Intense fighting between rival militias in Libya has destroyed government buildings, closed Tripoli’s airport, shut down Libyan airspace indefinitely, caused the evacuation of United Nations staff and other international companies, and pushed the country’s oil industry to the brink of total collapse. Experts said the state of the economy is essentially dependent on rogue militias that have taken over important cash-producing institutions. 

In May, renegade Gen. Khalifa Hifter launched a campaign to take over the government and gained the support of more than 6,000 soldiers in the eastern part of the country. The band of rebels attacked government targets and claimed they were fighting off “terrorists.” Since then, militias, some aligned with the government and some operating independently, have been fighting back against Hifter and his forces. The conflict has left the country, and its economy, largely divided and in the hands of rebels.

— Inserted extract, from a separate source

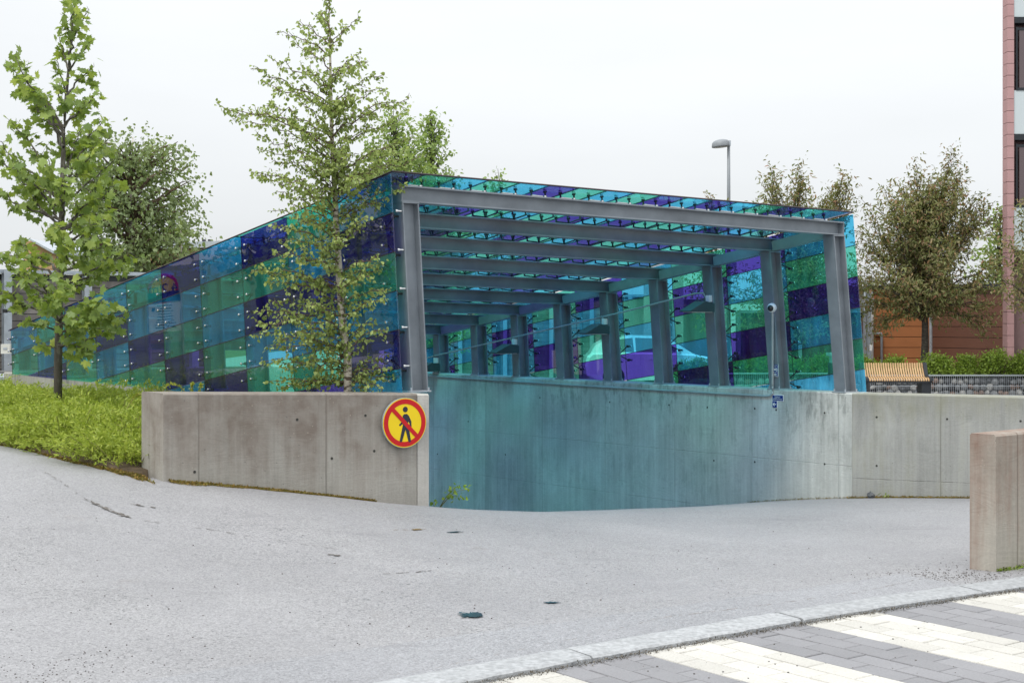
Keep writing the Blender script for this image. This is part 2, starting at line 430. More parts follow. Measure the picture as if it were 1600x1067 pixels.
back_path = [V((pr_.x, pr_.y, .42)), SP('L', .9, .42, .05), SP('L', 2, .42, .05), SP('L', 3.5, .42, .05), SP('L', 5.5, .42, .05), SP('L', 7.5, .42, .05), SP('L', 8.8, .42, .05), V((-8.2, 19.5, .42)), V((-10, 19.5, .42)), V((-11, 19.5, .42))]
for i in range(10):
    f, bk = front_path[i], back_path[i]
    for j in range(N_+1):
        q = f.lerp(bk, max(0, j-1)/(N_-1))
        if j == 0: q = q+V((.02, -.03, -.35)); vs.append(q); continue
        q = q+V((0, 0, 0)); q.z += .06*math.sin(math.pi*min(1, j/N_*1.6))*(1 if i > 1 else 0)+rnd.uniform(-.01, .01)*(j > 0)
        vs.append(q)
for i in range(9):
    for j in range(N_): a = i*(N_+1)+j; fs.append((a, a+N_+1, a+N_+2, a+1))
mk('planting_bed', vs, fs, M_soil, kind='structure', smooth=True)

g = G()   # plaza ground right and behind: sheets at one level, up to the ramp walls
Kb = K0-KD*0; far = 600
ro = R0+W*.25
p1 = K0+KD*9; e10 = R0+A*(NB*BAY+3.5)+W*.25; l10 = L0+A*(NB*BAY+3.5)-W*.25
zp = -.42
g.add([(ro.x, ro.y, zp), (p1.x+.1, p1.y+.25, zp), (far, p1.y, zp), (far, far, zp), (e10.x, far, zp), (e10.x, e10.y, zp)], [(0, 1, 2, 3, 4, 5)])
g.add([(e10.x, e10.y, zp), (e10.x, far, zp), (l10.x, far, zp), (l10.x, l10.y, zp)], [(0, 1, 2, 3)])
g.mk('plaza', M_plaza, kind='structure')
g = G(); zq = .30
g.add([(l10.x-.02, far, zq), (-far, far, zq), (-far, 13.5, zq), (-11, 13.5, zq), (-11, 19.4, zq), (-8.2, 19.4, zq), (l10.x-.02, l10.y-.6, zq)], [(0, 1, 2, 3, 4, 5, 6)])
g.mk('ground', M_grass, kind='structure')
g = G(); zs = -.075
g.add([(-far, -far, zs), (far, -far, zs), (far, 9.4, zs), (p1.x+.1, 9.4, zs), (8.5, 10.6, zs), (8.5, 5.5, zs), (4.4, 5.5, zs), (-6.3, -2.6, zs), (-11.2, 1.0, zs), (-11.2, 13.4, zs), (-far, 13.4, zs)], [tuple(range(11))])
g.mk('street', M_street, kind='structure')
g = G(); g.add([(8.4, 10.6, -.08), (p1.x+.1, 9.4, -.08), (far, 9.4, -.08), (far, p1.y, -.40), (p1.x, p1.y, -.40), (8.4, 12.6, -.2)], [(0, 1, 2, 3, 4, 5)])
g.mk('verge', M_grass, kind='structure')

# ------------------------------------------------------------ kerb stones
M_kerb = simple('granite_kerb', (.34, .35, .36), .7, 0, .25, 38, .5, 60, objvar=.05)
kroot = empty('kerb', (0, 6.04, 0), 'flush pale granite kerb curving between the driveway and the zebra paving', 'kerb')
def kerb_at(sv):
    acc = 0
    for a, b in zip(KERB[:-1], KERB[1:]):
        L = (b-a).length
        if sv <= acc+L: return a.lerp(b, (sv-acc)/L), (b-a).normalized()
        acc += L
    return KERB[-1].copy(), (KERB[-1]-KERB[-2]).normalized()
def kerb_smooth(sv):
    p = V((0, 0, 0)); d = V((0, 0, 0))
    for k in (-.35, -.17, 0, .17, .35):
        a, b = kerb_at(max(0, sv+k)); p += a; d += b
    return p/5, d.normalized()
tot = sum((b-a).length for a, b in zip(KERB[:-1], KERB[1:]))
s0 = 3.0; kr = random.Random(3)
while s0 < 15.3:
    L = 1.35 if abs(s0-7.0) > .1 else 1.2
    g = G(); nseg = 26; secs = []
    for i in range(nseg+1):
        q, d = kerb_smooth(s0+.006+(L-.012)*i/nseg); nrm = V((-d.y, d.x, 0))
        j = kr.uniform(-.007, .007); j2 = kr.uniform(-.004, .004)
        zt = .010+kr.uniform(-.0015, .0015)
        secs.append([q+nrm*(0+j)+UP*-.09, q+nrm*(.004+j)+UP*(zt-.008), q+nrm*(.016+j)+UP*zt, q+nrm*(.165)+UP*(zt+.004), q+nrm*(.205+j2)+UP*(zt-.002), q+nrm*(.213+j2)+UP*-.09])
    b0 = 0
    for s_ in secs: g.v += s_
    for i in range(nseg):
        for k in range(5): g.f.append((i*6+k, (i+1)*6+k, (i+1)*6+k+1, i*6+k+1))
    g.f.append(tuple(range(6))); g.f.append(tuple(nseg*6+k for k in range(5, -1, -1)))
    g.mk('kerb_stone', M_kerb, kroot)
    s0 += L

# ------------------------------------------------------------ zebra pavers
def paver_mat(name, col, wear):
    m, nt, b = newmat(name); p = pos(nt); oi = nd(nt, 'ShaderNodeObjectInfo').outputs['Random']
    f = math2(nt, 'MULTIPLY', maprange(nt, noise(nt, p, 90, 4, .7), .3, .7, .86, 1.12), maprange(nt, oi, 0, 1, .90, 1.08))
    f = math2(nt, 'MULTIPLY', f, maprange(nt, noise(nt, p, 3, 5, .6), .3, .7, .93, 1.05))
    c = nd(nt, 'ShaderNodeVectorMath', {0: col, 'Scale': f}, operation='SCALE').outputs[0]
    c = mixc(nt, maprange(nt, noise(nt, p, 9, 7, .75), .58, .75, 0, wear), c, (.16, .15, .13))
    lk(nt, c, b.inputs['Base Color']); b.inputs['Roughness'].default_value = .7
    bump(nt, b, noise(nt, p, 140, 3, .7), .4, .003)
    return m
M_pg = paver_mat('grey_paver', (.235, .233, .245), .35); M_pw = paver_mat('white_painted_paver', (.52, .505, .465), .5)
proot = empty('zebra_paving', (2.2, 6.6, -.03), 'paved crossing with painted white and bare grey bands beside the kerb', 'crossing')
sd_ = V((.594, -.804, 0)).normalized(); sp2 = V((.804, .594, 0)).normalized()
g = G(); g.add([(-6.3, -2.6, -.055), (4.4, 5.5, -.055), (8.5, 5.5, -.055), (8.5, 10.75, -.055), (4.6, 8.92, -.055), (2.878, 7.97, -.055), (1.63, 7.2, -.055), (0, 6.0, -.055), (-2.6, 4.02, -.055), (-6.2, 1.3, -.055)], [tuple(range(10))])
M_sand = simple('joint_sand', (.12, .105, .09), .95, 0, .3, 30, .3, 60)
g.mk('paving_bed', M_sand, kind='structure')
def clip(poly, a, b):      # keep the right side of a->b (street side)
    out = []; n = len(poly)
    for i in range(n):
        p, q = poly[i], poly[(i+1) % n]; dp, dq = side_of(p, a, b), side_of(q, a, b)
        if dp <= 0: out.append(p)
        if dp*dq < 0: out.append(p.lerp(q, dp/(dp-dq)))
    return out
RW = .1325; PL = .262; P0 = 3.79-.53*6; pr = random.Random(11)
def paver_mesh(poly, nm, mat):
    c = sum(poly, V((0, 0, 0)))/len(poly)
    g = G(); n = len(poly); top = [p+(c-p).normalized()*.004 for p in poly]
    g.v += [p+UP*-.05 for p in poly]+[p+UP*-.004 for p in poly]+[V(p) for p in top]
    for k in (0, n): g.f += [(k+i, k+(i+1) % n, k+n+(i+1) % n, k+n+i) for i in range(n)]
    g.f.append(tuple(range(2*n, 3*n)))
    return g
full = {}
npav = 0
for row in range(0, 60):
    pc = P0+(row+.5)*RW
    for k in range(-45, 30):
        q0 = -2.0+k*PL+(PL/2 if row % 2 else 0)
        poly = [sp2*(pc-RW/2+.003)+sd_*(q0+.003), sp2*(pc-RW/2+.003)+sd_*(q0+PL-.003), sp2*(pc+RW/2-.003)+sd_*(q0+PL-.003), sp2*(pc+RW/2-.003)+sd_*(q0+.003)]
        c = sum(poly, V((0, 0, 0)))/4
        if c.y < 4.9 or c.x > 4.6 or c.x < -1.2 or c.y > 9.2: continue
        X = 800+c.x/c.y*FX
        if X > 1720 or (c.y < 5.55): continue
        full_ok = True; pp = poly
        for a, b in zip(KERB[1:-1], KERB[2:]):
            if (a-c).length > 3 and (b-c).length > 3: continue
            dd = (b-a).normalized(); nn = V((dd.y, -dd.x, 0))*.012
            if any(side_of(p, a+nn, b+nn) > 0 for p in pp): pp = clip(pp, a+nn-dd*5, b+nn+dd*5); full_ok = False
            if len(pp) < 3: break
        if len(pp) < 3: continue
        area = abs(sum(pp[i].x*pp[(i+1) % len(pp)].y-pp[(i+1) % len(pp)].x*pp[i].y for i in range(len(pp))))/2
        if area < .0025: continue
        white = (row//4) % 2 == 1
        mat = M_pw if white else M_pg
        z = -.012+pr.uniform(-.0018, .0018)
        if full_ok:
            if white not in full:
                gg = paver_mesh([p-c for p in poly], 'paver', mat); me = mesh('paver', gg.v, gg.f); me.materials.append(mat); full[white] = me
            o = bpy.data.objects.new('paver', full[white]); COL.objects.link(o); o.parent = proot
            o.location = c+UP*z-proot.location
            o.rotation_euler = (pr.uniform(-.006, .006), pr.uniform(-.006, .006), 0)
        else:
            gg = paver_mesh(pp, 'paver', mat); o = gg.mk('paver', mat, proot); o.location.z += z
        npav += 1
print('pavers', npav)

# cracks and worn seams in the asphalt
M_crack = simple('crack_dirt', (.11, .10, .09), .95, 0, .4, 30)
M_rut = simple('damp_crack', (.23, .22, .215), .8, 0, .35, 40)
def ground_px(x, y):
    Z = EYE*FX/(y-HOR)
    for _ in range(12):
        X = (x-800)/FX*Z; Z = (EYE-gz(X, Z))*FX/(y-HOR)
    return V(((x-800)/FX*Z, Z, 0))
def crack(pp, w, mat, seed, name='asphalt_crack', gaps=.0):
    rr = random.Random(seed); P = [ground_px(*q) for q in pp]; g = G(); L = []
    for a, b in zip(P[:-1], P[1:]):
        n = max(2, int((b-a).length/.035))
        for i in range(n): L.append(a.lerp(b, i/n))
    L.append(P[-1]); ww = 0
    for i in range(len(L)-1):
        if rr.random() < gaps: continue
        d = (L[i+1]-L[i]).normalized(); n = V((-d.y, d.x, 0))
        w0 = w*rr.uniform(.2, 1.3)*math.sin(math.pi*(i+.7)/(len(L)+.4))**.5; j = rr.uniform(-.012, .012); k = rr.uniform(-.012, .012)
        q = [L[i]+n*(j-w0/2), L[i+1]+n*(k-w0/2), L[i+1]+n*(k+w0/2), L[i]+n*(j+w0/2)]
        g.add([V((p.x, p.y, gz(p.x, p.y)+.005)) for p in q], [(0, 1, 2, 3)])
    g.mk(name, mat, kind='structure')
crack([(560, 1064), (700, 1040), (800, 1018), (900, 998), (1040, 965), (1180, 948), (1330, 928), (1440, 905), (1510, 893)], .014, M_rut, 1, gaps=.25)
crack([(0, 768), (70, 777), (135, 806), (200, 818), (330, 828), (470, 850), (600, 868)], .010, M_rut, 2, gaps=.45)
crack([(132, 806), (165, 811), (205, 817)], .030, M_crack, 3)
crack([(190, 796), (242, 797)], .022, M_crack, 4, gaps=.3)
crack([(512, 867), (532, 868)], .022, M_crack, 5, gaps=.3)
crack([(598, 897), (640, 895), (675, 892)], .014, M_crack, 6, gaps=.45)
crack([(600, 829), (672, 827)], .035, simple('moss_dirt', (.16, .11, .04), .95), 7, gaps=.35)

M_asp2 = asphalt_mat('strip_asphalt', (.325, .328, .345), (.07, .08, .08))
g = G(); i0 = None; sr = random.Random(8)
for i in range(0, 75):
    q, d = kerb_smooth(3.4+i*.15); nr_ = V((-d.y, d.x, 0)); w_ = .52+.10*math.sin(i*.11)+sr.uniform(-.008, .008)
    a = q+nr_*.19; b = q+nr_*(.24+w_)
    if q.x > 2.75: break
    g.v += [V((a.x, a.y, gz(a.x, a.y)+.0045)), V((b.x, b.y, gz(b.x, b.y)+.0045))]
    if i: n = len(g.v); g.f.append((n-4, n-3, n-1, n-2))
g.mk('asphalt_strip', M_asp2, kind='structure')
# puddle that mirrors the canopy
M_pud, nt, b = newmat('puddle_water'); b.inputs['Base Color'].default_value = (.04, .07, .08, 1); b.inputs['Roughness'].default_value = .05; b.inputs['Specular IOR Level'].default_value = .8
def puddle(cx, cy, rx, ry, seed, n=1):
    rr = random.Random(seed); g = G()
    for q in range(n):
        ox, oy, k = (0, 0, 1) if q == 0 else (rr.uniform(-rx*1.1, rx*1.1), rr.uniform(-ry*1.1, ry*1.1), rr.uniform(.05, .22))
        P = []
        for i in range(36):
            th = 2*math.pi*i/36; r = k*(1+rr.uniform(-.45, .35)); P.append(ground_px(cx+ox+rx*r*math.cos(th), cy+oy+ry*r*math.sin(th)))
        zc = sum(gz(p.x, p.y) for p in P)/len(P)+.0055
        g.add([V((p.x, p.y, zc)) for p in P][::-1], [tuple(range(36))])
    g.mk('puddle', M_pud, kind='structure')
puddle(735, 961, 17, 3.6, 5, 42); puddle(862, 942, 12, 1.2, 6, 6); puddle(708, 832, 14, 1.0, 8, 5)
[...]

For example, Mohammed Hejazi, spokesman for the anti-Islamist military campaign launched by Haftar, ordered Qatari and Turkish nationals to evacuate eastern Libya. As the Qataris and Turkish moved out, so did their money. And militias announced earlier last month the blockading of the Es Sider and Ras Lanuf ports. 

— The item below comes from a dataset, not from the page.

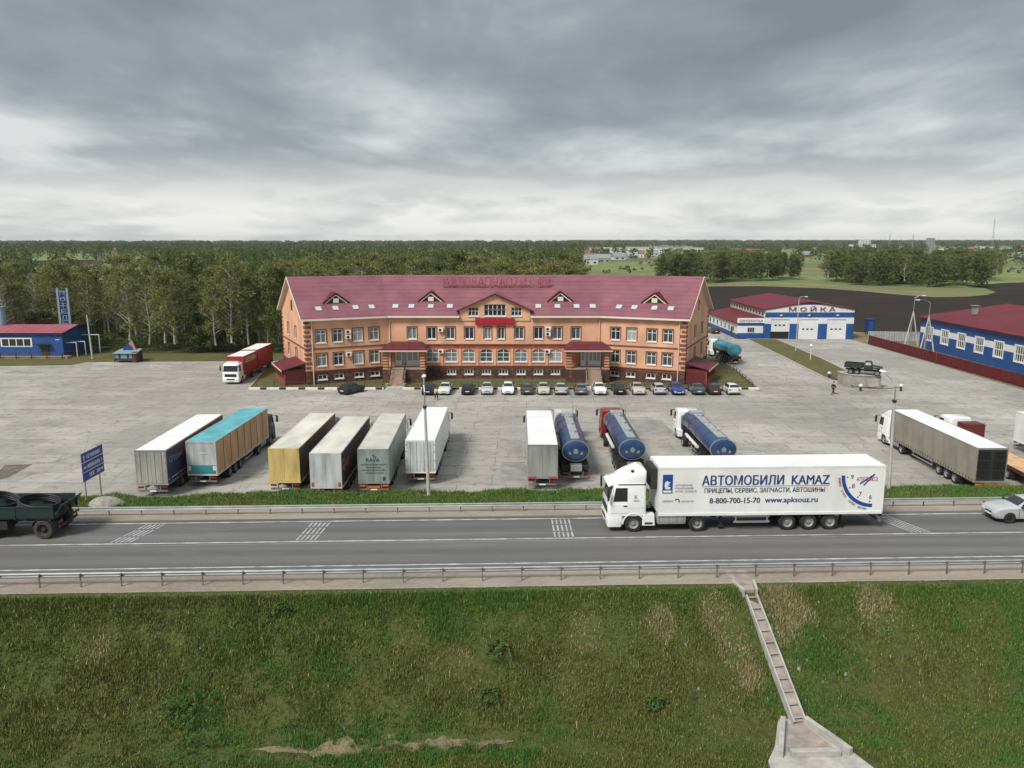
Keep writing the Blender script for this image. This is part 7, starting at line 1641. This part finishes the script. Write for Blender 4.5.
# ------------------------------------------------------------------ town on the skyline
def far_house(x, y, w, d, h, wallm, roofm, label, rz=0.0, name='town_house', pitch=.45, cat='house', group='houses of the far town'):
    t = thing(name, label, cat, (x, y, -.1), rz, group); b_ = MB(); b_.box(-w / 2, w / 2, -d / 2, d / 2, 0, h); b_.build('wall', wallm, t)
    b_ = MB(); 
    if pitch > 0: b_.prism([(-d / 2 - .4, h + .003), (d / 2 + .4, h + .003), (0, h + d * pitch)], 'x', -w / 2 - .4, w / 2 + .4)
    else: b_.box(-w / 2 - .2, w / 2 + .2, -d / 2 - .2, d / 2 + .2, h + .003, h + .5)
    b_.build('roof', roofm, t)
    b_ = MB(); n = max(2, int(w / 5)); fl = max(1, int(h / 3.2))
    for k in range(n):
        for f in range(fl): b_.box(-w / 2 + w * (k + .3) / n, -w / 2 + w * (k + .7) / n, -d / 2 - .06, -d / 2 - .02, f * 3.2 + 1.0, f * 3.2 + 2.4)
    b_.build('window', 'glass', t); return t
q = random.Random(5)
for k in range(85):
    px = q.choice([q.uniform(562, 690), q.uniform(562, 690), q.uniform(700, 1030), q.uniform(950, 1040), q.uniform(950, 1040)]); y = q.uniform(820, 1700); x = (px - 512) / 788 * y
    wm = q.choice(['town_white', 'town_white', 'town_grey', 'town_brick', 'pale_trim']); rm_ = q.choice(['town_roof', 'slate', 'slate', 'town_roof', 'galv'])
    cn = {'town_white': 'white', 'town_grey': 'grey', 'town_brick': 'brick', 'pale_trim': 'cream'}[wm]; rn = {'town_roof': 'rusty red', 'slate': 'grey', 'galv': 'pale metal'}[rm_]
    far_house(x, y, q.uniform(8, 14), q.uniform(7, 10), q.uniform(3.2, 5), wm, rm_, 'far off %s house with a %s roof on the skyline' % (cn, rn), q.uniform(-.5, .5), group='far %s houses with %s roofs' % (cn, rn))
def bx(px, y): return (px - 512) / 788 * (y * .983 + 3.8)
far_house(bx(590, 700), 700, 12, 9, 4.5, 'town_white', 'slate', 'small white farmhouse at the wood end beyond the hotel roof', .2, group=None)
far_house(bx(602, 760), 760, 15, 9, 4.0, 'town_grey', 'slate', 'grey farm building right of the small white farmhouse', -.1, group=None)
far_house(bx(655, 1250), 1250, 150, 14, 9, 'town_white', 'slate', 'long low white factory hall on the skyline', 0, 'factory', .06, 'building', None)
far_house(bx(862, 1500), 1500, 42, 22, 13, 'town_white', 'slate', 'white grain works with a stepped tower on the skyline', 0, 'grain_works', 0, 'building', None)
far_house(bx(864, 1530), 1530, 16, 16, 21, 'town_white', 'slate', 'pale tower block rising from the middle of the grain works', 0, 'work_tower', 0, 'building', None)
far_house(bx(930, 1800), 1800, 13, 13, 25, 'town_grey', 'slate', 'dark square water tower block standing above the skyline', 0, 'water_tower', 0, 'tower', None)
far_house(bx(640, 1400), 1400, 60, 14, 8, 'town_white', 'galv', 'white warehouse on the skyline left of the long factory hall', 0, 'warehouse', .1, 'building', None)
far_house(bx(745, 1100), 1100, 40, 12, 7, 'town_brick', 'town_roof', 'long brick block above the left field grove', 0, 'brick_block', .2, 'building', None)
def mast(px, y, h, label, w=1.6):
    t = thing('lattice_mast', label, 'mast', (bx(px, y), y, 0)); b_ = MB()
    for s in ((-1, -1), (1, -1), (1, 1), (-1, 1)): b_.tube((s[0] * w, s[1] * w, 0), (s[0] * .2, s[1] * .2, h), .22, .12, 4)
    b_.build('leg', 'steel', t); b_ = MB(); n = int(h / 4)
    for k in range(n):
        z0, z1 = h * k / n, h * (k + 1) / n; a, c = w * (1 - .8 * k / n), w * (1 - .8 * (k + 1) / n)
        b_.tube((-a, -a, z0), (c, -c, z1), .1, n=3); b_.tube((a, -a, z0), (-c, -c, z1), .1, n=3); b_.tube((a, a, z0), (-c, c, z1), .1, n=3)
    b_.build('brace', 'steel', t)
mast(992, 1700, 66, 'tallest lattice mast on the skyline at the right', 2.2); mast(889, 1500, 34, 'slim lattice mast right of the white grain works', 1.4); mast(912, 1300, 30, 'thin lattice mast left of the dark water tower', 1.2)

# ------------------------------------------------------------------ air
hb = MB(); hb.box(-9200, 9200, -500, 11200, -1.2, 72); hz_ = hb.build('haze', []); hz_['kind'] = 'stuff'; hz_['label'] = 'thin summer haze over the plain'; hz_['category'] = 'haze'
hm = bpy.data.materials.new('haze'); hm.use_nodes = True; hm.node_tree.nodes.clear()
ho = hm.node_tree.nodes.new('ShaderNodeOutputMaterial'); hv = hm.node_tree.nodes.new('ShaderNodeVolumePrincipled')
hv.inputs['Color'].default_value = (.86, .90, .94, 1); hv.inputs['Density'].default_value = HAZE; hv.inputs['Anisotropy'].default_value = 0.0
hm.node_tree.links.new(hv.outputs[0], ho.inputs['Volume']); hz_.data.materials.append(hm)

“The Libyan economy is a mess,” Paul Sullivan of the National Defense University in Washington said. "The economy really is not being managed due to the chaos in the country. Libya also has a long history of economic and resource mismanagement, which could take a long time to get over. "

The Libyan economy relies heavily on its oil production—it has Africa’s second-largest oil reserve—and the escalation of violence over the past two months has caused a dip in oil revenue generated from exports. Libya's National Oil Corp. offered the first crude oil from its eastern Ras Lanuf terminal for its end-July loading after militia groups announced they would end their blockade. But the ports will not begin exporting until August, according to a Wall Street Journal report

A report published this month by the Economist Intelligence Unit said oil output in the country is expected to fall for the rest of 2014 and produce a much lower revenue than 2013. Despite the drop in export revenue from oil, the Libyan Central Bank announced in a statement June 26 that it remains committed to funding the salaries and subsidies components of the budget, but experts said it is unlikely that will actually happen.

Although the fighting has interrupted life in Libya, especially in Tripoli and Benghazi, it is unclear how the average citizen is affected economically by the fighting. Sullivan said gathering data about households, small businesses and other microeconomic levels is “close to impossible.”

“But one can make guesstimates. I am sure the average Libyan feels it every day,” Sullivan said.

According to the Economic Intelligence Unit, nonoil revenue is forecast by the Libyan parliament to increase in the current year, but it is unlikely to grow significantly, given the inefficiency of the government and the lack of control over Libyan borders to monitor imports and exports of goods. The analyst organization said that because of depressed oil revenue, a raid on the Central Bank of Libya's reserves to keep the economy afloat is inevitable.

"We may not see peace and stability in Libya in 2015, or even 2017," Sullivan said.